Who Profits from the Library Tax? Taxpayer Concerns Explained

Editorial

The February 19 special meeting was presented as a chance to explain the details of the proposed library initiative. But let’s be clear: this is not simply about a library. This is about a tax.

It is about creating a permanent revenue stream so the City can immediately issue approximately $37 million in bonds and transfer those funds to a private developer. Those bond proceeds would be used to help the developer secure the financing needed to construct the building.

Supporters argue that the project will move forward whether or not the City participates. But the reality is that the full funding is not yet in place. Without the City’s bond financing, the project does not currently have complete financial backing.

That is why this tax matters.

It is not just about library services. It is about using taxpayer dollars to underwrite a private development—while presenting it as a simple investment in a public facility.

At the same time, residents are being told they are “buying” a condominium.

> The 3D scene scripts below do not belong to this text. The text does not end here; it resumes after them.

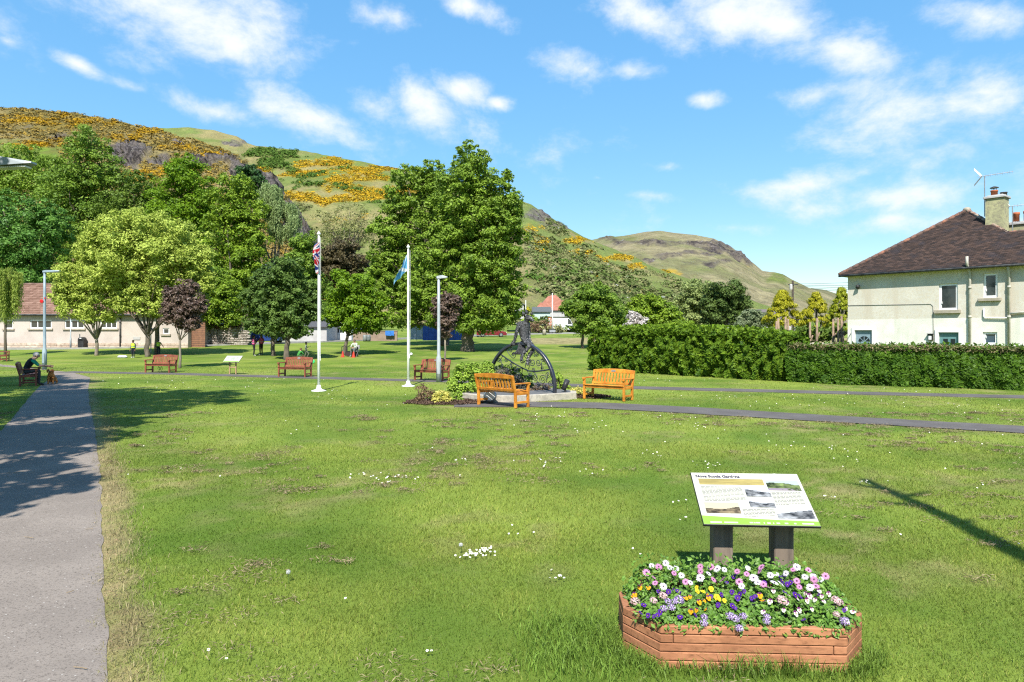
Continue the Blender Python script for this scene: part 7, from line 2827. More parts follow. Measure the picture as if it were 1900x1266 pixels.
# ================================================================== INFORMATION PANELS
M_POST = M('weathered_oak_post', (.21, .165, .125), (.13, .10, .08), 4, .9, bmp=.6, bscale=40, bdist=.008, stretch=(1, 1, .15), fine=(14, (.10, .08, .065)))
M_PRINT = M('cream_print', (.45, .445, .375), (.43, .425, .355), 3, .4)
M_TITLE = M('purple_ink', (.04, .03, .065), None, 5, .5)
M_INK = M('grey_ink', (.17, .17, .155), None, 5, .5)
M_PALEPIC = M('faded_picture_print', (.26, .29, .22), (.36, .38, .32), 9, .4)
M_BAND = M('green_print', (.20, .33, .05), (.18, .30, .045), 4, .4)


def picture_colours(kind, u, v, seed):
    u, v = np.asarray(u), np.asarray(v)
    n = fbm(u * 10, v * 10, 2.2, seed, 4, .65)
    ridge = .42 + .28 * np.sin(u * 2.6 + seed) * .6 + .12 * (fbm(u * 10, 0 * u, 2, seed + 3, 3) - .5)
    skyline = v < ridge
    lum = np.where(skyline, .66 + .12 * n, .12 + 1.1 * (n - .42) + .2 * (v - .6))
    lum = np.clip(lum, .03, .8)[..., None]
    if kind == 'grey':
        return lum * np.array([.86, .88, .9])
    if kind == 'sepia':
        return np.where(skyline[..., None], np.array([.66, .58, .40]), lum * np.array([.75, .58, .34]))
    if kind == 'strip':
        return np.clip(.40 + .5 * n, 0, 1)[..., None] * np.array([.72, .58, .20])
    c = np.where(skyline[..., None], np.array([.50, .58, .60]), lum * np.array([.65, .85, .28]))
    purp = (v > .8)[..., None]
    return np.where(purp & (n[..., None] > .45), np.array([.35, .28, .34]), c)


def info_panel(label, loc, rotz, w, h, tilt, zc, post_x, post_w, thick, full, group=None, post_mat=None):
    t = thing('information_panel', label, 'information panel', loc, rotz, group)
    U, Vv = Vector((1, 0, 0)), Vector((0, math.cos(tilt), math.sin(tilt)))
    Nn = U.cross(Vv)
    C = Vector((0, 0, zc))

    def bp(u, v, e=0.0):
        return C + U * ((u - .5) * w) + Vv * ((.5 - v) * h) + Nn * e
    m = MB()
    m.slab([bp(0, 1), bp(1, 1), bp(1, 0), bp(0, 0)], Nn * -thick)
    bd = m.build('board', M_PRINT, t)
    m = MB()
    m.slab([bp(-.004, 1.006, -thick * .2), bp(1.004, 1.006, -thick * .2), bp(1.004, -.004, -thick * .2), bp(-.004, -.004, -thick * .2)], Nn * -(thick * 1.2))
    m.build('backing', M_BLACK, t)
    for x in post_x:
        m = MB()
        zt = zc - thick - .02
        p2 = post_w / 2
        yf, yb = -p2, p2
        zf, zk = zc + yf * math.tan(tilt) - .035, zc + yb * math.tan(tilt) - .035
        m.add([(x - p2, yf, -.1), (x + p2, yf, -.1), (x + p2, yb, -.1), (x - p2, yb, -.1), (x - p2, yf, zf), (x + p2, yf, zf), (x + p2, yb, zk), (x - p2, yb, zk)],
              [(0, 3, 2, 1), (4, 5, 6, 7), (0, 1, 5, 4), (1, 2, 6, 5), (2, 3, 7, 6), (3, 0, 4, 7)])
        m.build('post', post_mat or M_POST, t, bevel=.008)
    if not full:
        m = MB()
        m.slab([bp(.02, .97, .001), bp(.98, .97, .001), bp(.98, .80, .001), bp(.02, .80, .001)], Nn * .001)
        m.build('green_band', M_BAND, bd)
        for k, (a, b, c, d) in enumerate(((.08, .3, .2, .6), (.38, .62, .2, .7), (.7, .94, .15, .5))):
            m = MB()
            m.slab([bp(a, d, .001), bp(b, d, .001), bp(b, c, .001), bp(a, c, .001)], Nn * .001)
            m.build('printed_picture', M_PALEPIC, bd)
        m = MB()
        m.box((0, 0, zc * .45), (abs(post_x[1] - post_x[0]), .03, .05))
        m.build('rail', post_mat or M_POST, t)
        return t
    # printed pictures
    for kind, u0, u1, v0, v1, sd in (('strip', .055, .655, .125, .245, 3), ('colour', .675, .975, .14, .345, 4), ('grey', .455, .68, .285, .475, 5), ('grey', .455, .68, .495, .68, 6), ('sepia', .05, .355, .60, .80, 7), ('grey', .665, .985, .665, .88, 8)):
        nu, nv = 40, 22
        uu, vv_ = np.meshgrid(np.linspace(0, 1, nu), np.linspace(0, 1, nv))
        P = np.array([[bp(u0 + (u1 - u0) * a, v0 + (v1 - v0) * b, .0012) for a in np.linspace(0, 1, nu)] for b in np.linspace(0, 1, nv)])
        link('printed_picture', grid_mesh('printed_picture', P, {'Col': picture_colours(kind, uu, vv_, sd) * .6}), M_PICT, bd)
    # blocks of small print, a dash for every word
    rg = np.random.default_rng(5)
    for u0, u1, v0, v1, step in ((.06, .435, .285, .455, .024), (.06, .435, .485, .56, .024), (.69, .955, .375, .62, .026), (.375, .655, .715, .85, .025)):
        m = MB()
        v = v0
        while v < v1:
            u = u0
            end = u1 if v + step < v1 else u0 + (u1 - u0) * rg.uniform(.3, .8)
            while u < end:
                l = min(rg.uniform(.012, .045), end - u)
                if l < .006:
                    break
                m.add([bp(u, v + step * .38, .0012), bp(u + l, v + step * .38, .0012), bp(u + l, v, .0012), bp(u, v, .0012)], [(0, 1, 2, 3)])
                u += l + .007
            v += step
        m.build('small_print', M_INK, bd)
    m = MB()
    n = 24
    top = [bp(k / n, .845 + .075 * (1 - (1 - k / n) ** 1.0) + .01 * math.sin(k / n * 3.1), .0008) for k in range(n + 1)]
    bot = [bp(k / n, .998, .0008) for k in range(n + 1)]
    for k in range(n):
        m.add([bot[k], bot[k + 1], top[k + 1], top[k]], [(0, 1, 2, 3)])
    m.build('green_band', M_BAND, bd)
    m = MB()
    for k, (a, b) in enumerate(((.40, .43), (.435, .45), (.455, .49), (.52, .53), (.55, .58), (.60, .61), (.63, .66), (.70, .73), (.78, .80), (.85, .95), (.06, .16), (.18, .30))):
        vv_ = .962 if k < 3 else .965
        m.add([bp(a, vv_ + .012, .0016), bp(b, vv_ + .012, .0016), bp(b, vv_ - .012, .0016), bp(a, vv_ - .012, .0016)], [(0, 1, 2, 3)])
    m.build('logo_row', M_PRINT, bd)
    cu = bpy.data.curves.new('title', 'FONT')
    cu.body = 'Nova Scotia Gardens'
    cu.size = .042
    cu.extrude = 0
    cu.offset = .0016
    to = bpy.data.objects.new('title', cu)
    COL.objects.link(to)
    dg = bpy.context.evaluated_depsgraph_get()
    me = bpy.data.meshes.new_from_object(to.evaluated_get(dg))
    bpy.data.objects.remove(to)
    wid = max(v.co.x for v in me.vertices)
    k = .415 * w / wid
    for v in me.vertices:
        x, y = v.co.x * k, v.co.y * k
        v.co = bp(.035, .098, .0014) + U * x + Vv * y
    link('title', me, M_TITLE, bd)
    return t


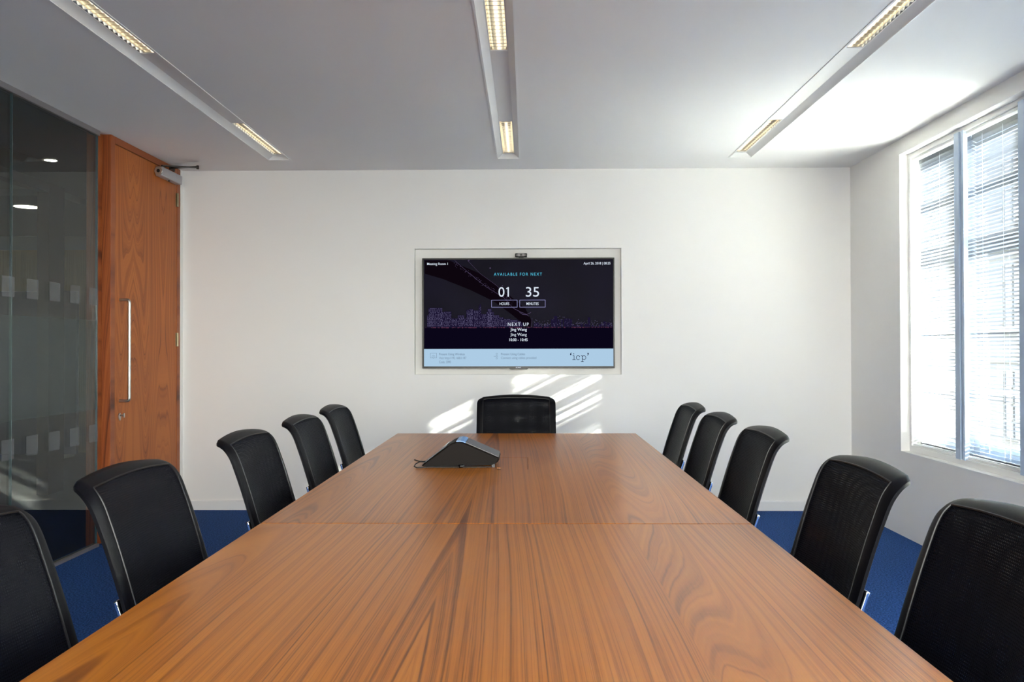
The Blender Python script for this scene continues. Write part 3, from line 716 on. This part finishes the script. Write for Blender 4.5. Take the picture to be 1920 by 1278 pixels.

But a ground lease is not ownership. Paying rent—even if it is only one dollar a year—is not ownership. If the City truly owned the building, there would be no lease payment at all.

This measure asks voters to approve a permanent tax based on a misleading framing of ownership and risk.

The City will tell residents that this tax can only be used for the library. But the actual terms and conditions are very broad. They allow the City to be reimbursed for a wide range of expenses—including staff time, administrative costs, consulting fees, funds currently earmarked for the library and even the time spent preparing presentations for meetings like the February 19 session.

In practice, this means the tax is not limited to bricks and books. It can be used to backfill many internal costs that would otherwise come out of the General Fund.

Who Really Benefits? Follow the Money.

When you follow the money, the beneficiaries become clear.

First, the developer benefits. By securing the City as an anchor tenant backed by roughly $37 million in bond financing, the project gains instant credibility with lenders. That public commitment makes it far easier for the developer to secure the remaining private financing.

Second, the City benefits—at least in the short term. By creating a dedicated library tax, officials can shift major facility and operating costs off the already strained General Fund and onto a new, permanent revenue stream. This relieves budget pressure.

But accounting relief is not the same as real savings.

At the end of the day, El Cerrito residents are still paying for everything.

The money does not come from outside sources. It comes from local households and small businesses, year after year. The tax may be labeled “for the library,” but in practice, it services long-term debt, reimburses internal costs, and supports private financing.

So while the developer gains financing security and the City gains short-term budget flexibility, residents assume the long-term financial obligation.

That is the real tradeoff voters are being asked to approve.

Voters deserve clear, honest information about what they are being asked to fund, who benefits, and what the City will actually own.

This is not a technical detail. It goes to the heart of fiscal responsibility and public trust.